The following things may be more than you want to do.
First you can clean the tuning capacitor per Dr. Audio's post. This may help with the sensitivity and it is a good first step.
1. Vacuum out all the dust you can from the interior. Don't touch the fins on the tuning cap!
2. Blow the dust out of the fins with compressed air. Don't touch the fins.
3. If you examine the tuner cap, you will see brass contacts at each point where the shaft passes through the metal housing. (Including where it passes through the internal walls.) These make the ground contact and they get dirty. Buy some NON - RESIDUE contact cleaner, and inject it into all these brass contacts, then work the tuner back and forth across the dial at least 20 - 30 times.
4. Then apply just a drop of CAIG Faderlube to each contact. It is better to use a syringe to apply it, rather than trying to spray a small amount. If you contaminate the fins of the cap or the circuitry, you will detune the circuit. Work the tuner back and forth 20 - 30 times again.
This procedure will cure all kinds of woes; noise when you turn the dial, certain stations not being received sometimes, when other times they come in clearly, etc.
See the picture below. Next, you can use your DMM to measure the voltage
across resistor R125, a 300 Ohm resistor. In the FM mode, this voltage goes directly to the tuning meter through the mode switch. If you measure the voltage here, your are measuring the voltage before the switch.
If you connect the positive lead of your DMM to the point circled in red and the negative lead to the point circled in blue, when start to tune in a station from below its frequency, your DMM should show a small negative voltage and as you approach having the station tuned in the voltage should go to zero and as you continue to tune up in frequency the voltage should go positive.
In the next picture I have circled some adjustment points having to do with the sensitivity of the turner and the position of the meter when in the FM mode, but in is not usual for these to be far enough out of adjustment to cause you problem unless someone has changed there adjustment, although sometimes the trimmers TC2 and TC3 can be a little sketchy.
You do not want to clean them, but you can use a Sharpie maker and mark their positions by making a mark on what looks the the top of the screw and making a line from there to the body of the tuning capacitor. You can then work them back them back and forth several times, then return them to their original position by lining up the marks. This may or may not help (I have seen it help) but it is easy to do and is part of the process of elimination.
If you connect you DMM to TP1 and ground as shown, you can measure the received signal strength. It should be around at least 2 to 3 volts DC or more on a moderately strong station. This can be an indication of the sensitivity of your receiver.
Transformer T2 is an inductor and will likely not benefit from moving its adjustment back and forth so you can ignore it for now.
I will stop at this point because I do not know if you are comfortable with the above. And if not that is okay, not everyone wants to dive into this level of trouble shooting a tuner and that is quite understandable.

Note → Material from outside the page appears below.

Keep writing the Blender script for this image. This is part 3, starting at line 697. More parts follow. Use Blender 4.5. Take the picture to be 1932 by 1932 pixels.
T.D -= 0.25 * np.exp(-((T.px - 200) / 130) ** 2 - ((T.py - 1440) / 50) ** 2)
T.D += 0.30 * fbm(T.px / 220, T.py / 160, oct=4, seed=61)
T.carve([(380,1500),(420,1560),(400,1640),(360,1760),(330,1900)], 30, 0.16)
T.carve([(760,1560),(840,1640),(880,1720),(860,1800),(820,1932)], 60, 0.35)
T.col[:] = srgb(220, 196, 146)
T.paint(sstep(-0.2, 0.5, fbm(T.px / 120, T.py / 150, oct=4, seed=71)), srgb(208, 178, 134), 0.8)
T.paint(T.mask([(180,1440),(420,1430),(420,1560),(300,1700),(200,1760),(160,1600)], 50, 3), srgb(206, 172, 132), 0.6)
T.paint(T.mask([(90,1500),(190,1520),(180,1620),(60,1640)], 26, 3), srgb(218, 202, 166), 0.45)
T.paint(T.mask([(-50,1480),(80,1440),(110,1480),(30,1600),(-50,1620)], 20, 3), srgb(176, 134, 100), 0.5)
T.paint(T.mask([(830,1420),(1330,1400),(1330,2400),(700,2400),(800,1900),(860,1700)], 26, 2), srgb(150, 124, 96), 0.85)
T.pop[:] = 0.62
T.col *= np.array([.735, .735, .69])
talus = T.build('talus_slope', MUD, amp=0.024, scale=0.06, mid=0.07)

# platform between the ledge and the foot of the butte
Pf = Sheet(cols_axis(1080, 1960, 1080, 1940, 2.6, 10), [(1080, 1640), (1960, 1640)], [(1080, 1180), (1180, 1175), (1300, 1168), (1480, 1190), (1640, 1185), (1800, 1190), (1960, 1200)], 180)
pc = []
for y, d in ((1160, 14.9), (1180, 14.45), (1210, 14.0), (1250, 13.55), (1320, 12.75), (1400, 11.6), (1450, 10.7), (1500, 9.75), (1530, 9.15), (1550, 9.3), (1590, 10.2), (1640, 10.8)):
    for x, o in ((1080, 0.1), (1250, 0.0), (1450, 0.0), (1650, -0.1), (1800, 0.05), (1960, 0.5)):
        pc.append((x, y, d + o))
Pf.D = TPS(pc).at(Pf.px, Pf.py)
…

There are only three adjustments for the FM sensitivity and one for the center tuning meter. As I have mentioned these do not usually go out of adjust far enough to cause your problem unless someone has been in the tuner section. I can post those if you are interested. They use the same test point indicated above, using your DMM with your receiver tuned to a stations at the upper end of the dial.
Sorry for the lack of pictures, AK has gone sketchy on me, I can not post attachments and I have lost all of the options that are normally at the top of the window. I will try to post the pictures that I referenced at a later time.